Independencia a plazos

ABC 16/06/14
IGNACIO CAMACHO

· Las grandes decisiones políticas no pueden someterse a un criterio ventajista como el que ha aplicado Cameron en Escocia

Para convocar un referéndum en Cataluña y ganárselo a los secesionistas, al Gobierno le bastaría con desempolvar aquella ley de la Transición que reguló la consulta sobre la autonomía andaluza, la del célebre 28 de febrero de 1980. Exigía para los partidarios del sí la mitad más uno de los votos computados sobre el censo total, no sobre la participación, y en todas y cada una de las provincias, de modo que si una sola se descolgaba aunque fuese por décimas –como en efecto ocurrió con Almería– vinculaba a la totalidad del resultado. Por muy crecido que esté el soberanismo es muy dudoso que reuniese masa crítica suficiente para superar ese listón. Si el Estado le añadiese una definición explícita de las consecuencias a través de una Ley de Claridad similar a la que Canadá ha aplicado en Quebec, y que acaba de explicar de nuevo en España Michel Ignatieff, los independentistas lo tendrían en chino para salirse con la suya.

Pero las grandes decisiones políticas no pueden someterse a un criterio ventajista como el que ha aplicado, ya veremos con qué efectos, Cameron en Escocia: una peligrosa jugada oportunista amparada en la inexistencia de una Constitución escrita y tasada. España tiene, sin embargo, una Carta Magna muy explícita respecto a la unidad nacional y al sujeto conjunto de la soberanía. Y aunque algún retruécano jurídico permitiese encontrar la rendija para dar satisfacción a las reclamaciones secesionistas y al mismo tiempo voltearlas con una circunstancial derrota, ninguna nación sensata puede someter a votación su propia ruptura.
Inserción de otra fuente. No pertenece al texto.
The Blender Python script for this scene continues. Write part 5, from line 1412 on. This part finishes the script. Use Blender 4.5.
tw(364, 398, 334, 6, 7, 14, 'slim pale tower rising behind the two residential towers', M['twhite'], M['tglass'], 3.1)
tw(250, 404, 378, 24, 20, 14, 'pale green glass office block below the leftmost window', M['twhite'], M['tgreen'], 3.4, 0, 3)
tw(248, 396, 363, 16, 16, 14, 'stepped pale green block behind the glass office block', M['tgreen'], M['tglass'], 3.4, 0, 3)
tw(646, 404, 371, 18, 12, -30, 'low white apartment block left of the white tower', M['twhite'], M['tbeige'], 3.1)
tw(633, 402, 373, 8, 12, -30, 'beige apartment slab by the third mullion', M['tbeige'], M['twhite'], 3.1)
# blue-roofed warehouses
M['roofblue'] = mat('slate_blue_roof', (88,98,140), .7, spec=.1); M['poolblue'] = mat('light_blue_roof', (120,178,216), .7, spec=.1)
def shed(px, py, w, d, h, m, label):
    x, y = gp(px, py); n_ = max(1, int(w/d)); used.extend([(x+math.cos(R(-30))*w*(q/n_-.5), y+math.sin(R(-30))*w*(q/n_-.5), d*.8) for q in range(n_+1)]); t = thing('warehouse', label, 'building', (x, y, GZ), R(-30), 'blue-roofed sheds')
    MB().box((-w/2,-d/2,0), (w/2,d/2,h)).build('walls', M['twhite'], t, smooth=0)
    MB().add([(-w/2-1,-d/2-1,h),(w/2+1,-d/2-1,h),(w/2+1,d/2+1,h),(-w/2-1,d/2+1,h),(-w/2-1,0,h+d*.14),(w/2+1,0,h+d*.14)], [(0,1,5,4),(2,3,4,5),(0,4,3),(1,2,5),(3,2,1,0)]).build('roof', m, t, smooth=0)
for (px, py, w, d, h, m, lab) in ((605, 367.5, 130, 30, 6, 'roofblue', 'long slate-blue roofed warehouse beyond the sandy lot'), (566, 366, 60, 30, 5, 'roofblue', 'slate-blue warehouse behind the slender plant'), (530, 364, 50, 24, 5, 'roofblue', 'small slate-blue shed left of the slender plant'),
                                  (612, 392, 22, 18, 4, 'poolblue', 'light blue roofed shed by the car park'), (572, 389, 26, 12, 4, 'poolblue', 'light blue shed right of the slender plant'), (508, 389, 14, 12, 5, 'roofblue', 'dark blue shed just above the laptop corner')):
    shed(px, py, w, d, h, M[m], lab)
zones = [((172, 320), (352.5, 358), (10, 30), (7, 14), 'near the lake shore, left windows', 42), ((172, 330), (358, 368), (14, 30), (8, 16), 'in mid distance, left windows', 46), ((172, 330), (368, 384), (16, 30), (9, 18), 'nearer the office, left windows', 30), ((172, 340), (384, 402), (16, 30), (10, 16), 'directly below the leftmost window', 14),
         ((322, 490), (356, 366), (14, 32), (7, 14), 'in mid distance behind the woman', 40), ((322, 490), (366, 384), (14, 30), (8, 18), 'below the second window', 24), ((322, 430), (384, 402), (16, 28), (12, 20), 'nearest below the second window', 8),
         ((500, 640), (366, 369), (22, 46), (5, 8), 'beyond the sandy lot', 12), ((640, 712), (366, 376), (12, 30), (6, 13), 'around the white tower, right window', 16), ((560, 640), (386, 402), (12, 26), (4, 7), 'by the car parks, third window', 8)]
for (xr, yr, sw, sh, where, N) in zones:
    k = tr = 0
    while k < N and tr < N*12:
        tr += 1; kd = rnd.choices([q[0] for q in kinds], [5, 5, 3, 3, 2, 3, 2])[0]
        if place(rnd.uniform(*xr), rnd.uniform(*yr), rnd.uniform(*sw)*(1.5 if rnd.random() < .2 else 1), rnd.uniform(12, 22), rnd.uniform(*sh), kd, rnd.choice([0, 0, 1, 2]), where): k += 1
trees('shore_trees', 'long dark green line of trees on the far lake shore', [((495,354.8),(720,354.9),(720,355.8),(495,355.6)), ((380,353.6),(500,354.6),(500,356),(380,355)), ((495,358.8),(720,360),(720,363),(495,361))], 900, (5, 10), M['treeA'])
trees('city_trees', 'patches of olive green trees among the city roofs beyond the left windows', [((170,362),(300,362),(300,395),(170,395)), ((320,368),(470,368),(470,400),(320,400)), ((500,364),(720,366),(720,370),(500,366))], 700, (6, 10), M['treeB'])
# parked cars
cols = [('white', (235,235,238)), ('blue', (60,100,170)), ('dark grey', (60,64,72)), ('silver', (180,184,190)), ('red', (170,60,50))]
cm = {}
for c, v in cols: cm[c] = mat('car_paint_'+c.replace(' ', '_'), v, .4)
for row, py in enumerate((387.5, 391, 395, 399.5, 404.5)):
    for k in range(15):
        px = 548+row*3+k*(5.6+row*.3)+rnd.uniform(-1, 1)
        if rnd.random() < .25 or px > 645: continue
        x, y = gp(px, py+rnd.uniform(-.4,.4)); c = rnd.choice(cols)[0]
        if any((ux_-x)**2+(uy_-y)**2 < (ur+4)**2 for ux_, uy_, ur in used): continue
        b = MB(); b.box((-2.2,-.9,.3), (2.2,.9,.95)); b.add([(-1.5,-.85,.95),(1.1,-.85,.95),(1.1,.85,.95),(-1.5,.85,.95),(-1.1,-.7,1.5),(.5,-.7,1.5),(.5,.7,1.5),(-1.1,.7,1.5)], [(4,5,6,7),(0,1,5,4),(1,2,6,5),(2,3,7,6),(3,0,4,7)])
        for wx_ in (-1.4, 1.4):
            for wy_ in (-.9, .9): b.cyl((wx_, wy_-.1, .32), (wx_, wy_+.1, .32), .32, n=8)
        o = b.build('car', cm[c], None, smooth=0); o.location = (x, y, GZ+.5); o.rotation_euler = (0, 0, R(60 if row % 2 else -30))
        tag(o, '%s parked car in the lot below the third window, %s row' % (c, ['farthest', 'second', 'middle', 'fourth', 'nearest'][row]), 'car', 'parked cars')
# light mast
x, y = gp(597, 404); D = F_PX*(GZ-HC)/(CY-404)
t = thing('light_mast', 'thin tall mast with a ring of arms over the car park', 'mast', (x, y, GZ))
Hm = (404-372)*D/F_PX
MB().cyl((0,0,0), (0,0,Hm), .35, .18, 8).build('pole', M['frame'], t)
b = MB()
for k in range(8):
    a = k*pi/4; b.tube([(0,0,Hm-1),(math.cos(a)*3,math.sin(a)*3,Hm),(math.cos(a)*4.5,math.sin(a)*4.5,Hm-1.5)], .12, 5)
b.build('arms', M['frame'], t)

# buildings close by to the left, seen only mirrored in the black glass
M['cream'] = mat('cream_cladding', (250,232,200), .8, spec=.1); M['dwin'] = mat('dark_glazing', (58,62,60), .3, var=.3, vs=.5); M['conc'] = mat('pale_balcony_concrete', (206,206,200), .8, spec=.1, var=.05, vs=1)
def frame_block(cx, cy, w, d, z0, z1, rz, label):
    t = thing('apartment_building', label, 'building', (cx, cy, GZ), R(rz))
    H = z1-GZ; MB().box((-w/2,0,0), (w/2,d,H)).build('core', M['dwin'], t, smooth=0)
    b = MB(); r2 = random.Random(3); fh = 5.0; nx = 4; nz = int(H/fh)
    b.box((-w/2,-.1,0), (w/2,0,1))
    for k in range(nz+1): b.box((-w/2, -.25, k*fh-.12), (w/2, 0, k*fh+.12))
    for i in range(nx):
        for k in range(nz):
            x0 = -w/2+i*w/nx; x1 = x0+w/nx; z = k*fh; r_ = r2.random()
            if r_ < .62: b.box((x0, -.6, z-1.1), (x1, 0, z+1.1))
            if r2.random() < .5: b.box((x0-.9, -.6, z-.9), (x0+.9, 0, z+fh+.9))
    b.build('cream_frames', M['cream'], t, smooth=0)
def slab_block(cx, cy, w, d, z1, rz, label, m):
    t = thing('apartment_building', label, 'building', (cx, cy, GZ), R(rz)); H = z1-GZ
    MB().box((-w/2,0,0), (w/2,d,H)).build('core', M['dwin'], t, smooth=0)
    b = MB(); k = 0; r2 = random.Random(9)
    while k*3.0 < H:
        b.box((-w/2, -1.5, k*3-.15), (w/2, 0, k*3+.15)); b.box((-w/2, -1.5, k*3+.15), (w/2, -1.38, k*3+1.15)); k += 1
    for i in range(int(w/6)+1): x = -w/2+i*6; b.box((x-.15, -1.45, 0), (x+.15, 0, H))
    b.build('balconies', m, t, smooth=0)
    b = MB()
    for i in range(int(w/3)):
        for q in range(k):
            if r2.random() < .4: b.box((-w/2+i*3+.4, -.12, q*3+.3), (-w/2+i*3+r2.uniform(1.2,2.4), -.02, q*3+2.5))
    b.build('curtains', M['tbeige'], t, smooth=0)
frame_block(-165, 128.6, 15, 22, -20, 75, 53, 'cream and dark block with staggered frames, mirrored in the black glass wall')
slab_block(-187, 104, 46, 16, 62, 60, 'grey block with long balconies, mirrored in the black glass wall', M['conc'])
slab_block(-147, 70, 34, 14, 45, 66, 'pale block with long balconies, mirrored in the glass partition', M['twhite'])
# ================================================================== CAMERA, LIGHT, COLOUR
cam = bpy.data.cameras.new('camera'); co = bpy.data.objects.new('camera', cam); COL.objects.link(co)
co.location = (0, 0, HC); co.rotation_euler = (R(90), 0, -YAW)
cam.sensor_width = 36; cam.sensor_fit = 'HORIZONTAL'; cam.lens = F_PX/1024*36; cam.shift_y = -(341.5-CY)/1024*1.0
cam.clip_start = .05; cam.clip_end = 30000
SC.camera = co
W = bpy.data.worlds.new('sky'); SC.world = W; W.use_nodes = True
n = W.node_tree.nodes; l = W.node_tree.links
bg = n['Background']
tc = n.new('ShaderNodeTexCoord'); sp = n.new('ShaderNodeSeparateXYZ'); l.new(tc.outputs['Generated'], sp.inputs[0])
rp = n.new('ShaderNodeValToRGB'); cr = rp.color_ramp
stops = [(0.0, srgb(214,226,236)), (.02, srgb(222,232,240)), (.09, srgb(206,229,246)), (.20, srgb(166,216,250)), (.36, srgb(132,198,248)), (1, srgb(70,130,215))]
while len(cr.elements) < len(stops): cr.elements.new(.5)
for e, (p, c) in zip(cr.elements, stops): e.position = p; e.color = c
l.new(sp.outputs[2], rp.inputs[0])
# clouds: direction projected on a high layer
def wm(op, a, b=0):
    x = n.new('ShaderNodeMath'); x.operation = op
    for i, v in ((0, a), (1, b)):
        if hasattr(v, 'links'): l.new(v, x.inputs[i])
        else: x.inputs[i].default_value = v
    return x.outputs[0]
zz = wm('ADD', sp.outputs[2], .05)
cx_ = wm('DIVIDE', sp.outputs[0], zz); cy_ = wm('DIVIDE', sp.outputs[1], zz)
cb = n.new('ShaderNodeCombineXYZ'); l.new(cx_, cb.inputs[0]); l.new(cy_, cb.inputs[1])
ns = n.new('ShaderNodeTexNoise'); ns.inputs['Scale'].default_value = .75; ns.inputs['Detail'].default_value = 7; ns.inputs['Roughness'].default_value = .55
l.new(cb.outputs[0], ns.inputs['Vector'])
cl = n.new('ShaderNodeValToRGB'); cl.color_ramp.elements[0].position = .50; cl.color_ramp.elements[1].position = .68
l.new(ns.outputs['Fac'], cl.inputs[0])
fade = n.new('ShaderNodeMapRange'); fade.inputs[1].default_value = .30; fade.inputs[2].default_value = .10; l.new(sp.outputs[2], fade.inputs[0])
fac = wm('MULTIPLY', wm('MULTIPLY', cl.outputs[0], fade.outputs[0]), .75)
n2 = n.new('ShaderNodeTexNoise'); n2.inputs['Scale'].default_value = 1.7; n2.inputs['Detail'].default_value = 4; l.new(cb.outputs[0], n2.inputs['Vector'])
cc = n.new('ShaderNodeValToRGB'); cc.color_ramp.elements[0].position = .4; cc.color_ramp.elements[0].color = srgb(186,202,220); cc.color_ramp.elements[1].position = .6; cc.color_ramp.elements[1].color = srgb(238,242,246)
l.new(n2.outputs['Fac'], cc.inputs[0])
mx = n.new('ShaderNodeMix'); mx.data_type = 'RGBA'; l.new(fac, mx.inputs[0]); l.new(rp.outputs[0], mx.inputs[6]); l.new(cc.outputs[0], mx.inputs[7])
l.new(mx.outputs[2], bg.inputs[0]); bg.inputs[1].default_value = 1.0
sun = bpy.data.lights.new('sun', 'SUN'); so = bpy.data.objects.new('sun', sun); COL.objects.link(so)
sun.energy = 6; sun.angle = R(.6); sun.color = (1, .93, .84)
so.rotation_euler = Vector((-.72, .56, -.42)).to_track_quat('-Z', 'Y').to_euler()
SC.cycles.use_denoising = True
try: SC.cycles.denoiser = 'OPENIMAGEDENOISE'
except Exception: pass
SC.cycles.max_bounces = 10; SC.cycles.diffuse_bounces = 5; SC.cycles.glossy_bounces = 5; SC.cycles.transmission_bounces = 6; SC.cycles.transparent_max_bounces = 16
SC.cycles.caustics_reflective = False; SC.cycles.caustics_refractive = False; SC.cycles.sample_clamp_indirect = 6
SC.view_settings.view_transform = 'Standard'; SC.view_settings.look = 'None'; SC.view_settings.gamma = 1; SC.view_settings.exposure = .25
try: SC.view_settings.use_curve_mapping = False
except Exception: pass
No sin consecuencias, la más crucial de las cuales sería la de que al admitir el Estado el ejercicio de un presunto derecho a decidir de los catalanes al margen del resto de los ciudadanos, la independencia se convertiría en una simple cuestión de plazos.

Ésta es la materia esencial que soslayan los biempensantes defensores de una consulta apaciguadora, esa porción del establihsment catalán cada vez más perturbada ante la necesidad de pronunciarse sobre un conflicto que abrasa su inestable equidistancia. La reciente propuesta al Rey del presidente de la patronal, Gay de Montellá, refleja el afán de proteger el cada vez más comprometido statu quo de un colectivo atribulado y dividido por la presión nacionalista. El empresariado se ha puesto nervioso; no quiere arruinar con una secesión la unidad de mercado pero tampoco resiste el clima social de crecida rupturista. Y se engaña a sí mismo al sugerir una consulta pactada que en el mejor de los casos sólo serviría para ganar tiempo. Diez, quince, veinte años: una patada a seguir como en el rugby, hasta que el independentismo pudiese reunir una mayoría clara. Pero la suerte quedaría echada porque lo decisivo de ese referéndum no es la respuesta sino la pregunta: su simple formulación implica la aceptación del derecho unilateral a romper España.